Betty Sue Flowers, Ph.D., is a writer, editor, and international business consultant, Emeritus Professor at the University of Texas, and former Director of the Lyndon Baines Johnson Library and Museum.

Betty Sue Flowers

She has been a consultant for NASA and the CIA, Visiting Advisor to the Secretary of the Navy, Public Director of the American Institute of Architects, and editor of scenarios for organisations including Shell International, the OECD, the University of Oxford, and the World Business Council for Sustainable Development.

She has written scholarly works on Robert Browning, Adrienne Rich, and Christina Rossetti among others, as well as serving as a consultant to television series including PBS’s Joseph Campbell and the Power of Myth. You can see more of her work and her extensive publication history here.

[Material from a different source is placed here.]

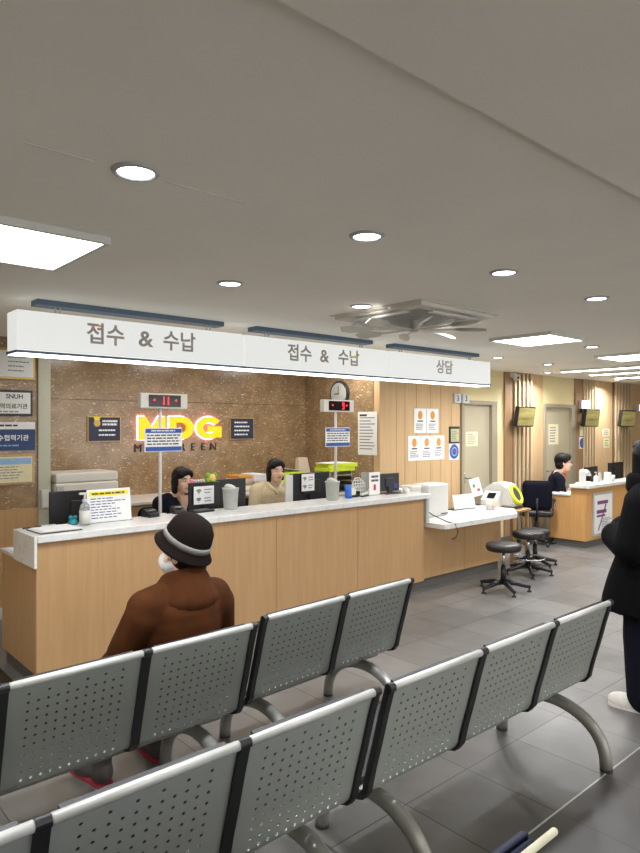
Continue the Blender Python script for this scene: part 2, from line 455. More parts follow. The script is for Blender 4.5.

In September 2020, I talked with Betty Sue about her career, her accomplishments, and her understanding of the diverse fields she’s worked in, from foresight and healthcare to poetry, literary studies, and library leadership.

The interview will run in three parts on this blog, but you can also read the full transcript now as a PDF download.

You’ve had such a varied and accomplished career, it’s hard to know where to start. Then I saw one of the earliest and most curious entries on your CV: you were a lab assistant at something called the Rhythmic Systems Laboratory?

I started life off as a scientist. I put my way through college working in a zoology lab. I’m still in touch with my mentor, who went on to the University of Virginia. My love of poetry took me away from that path – I just kept following it in another direction.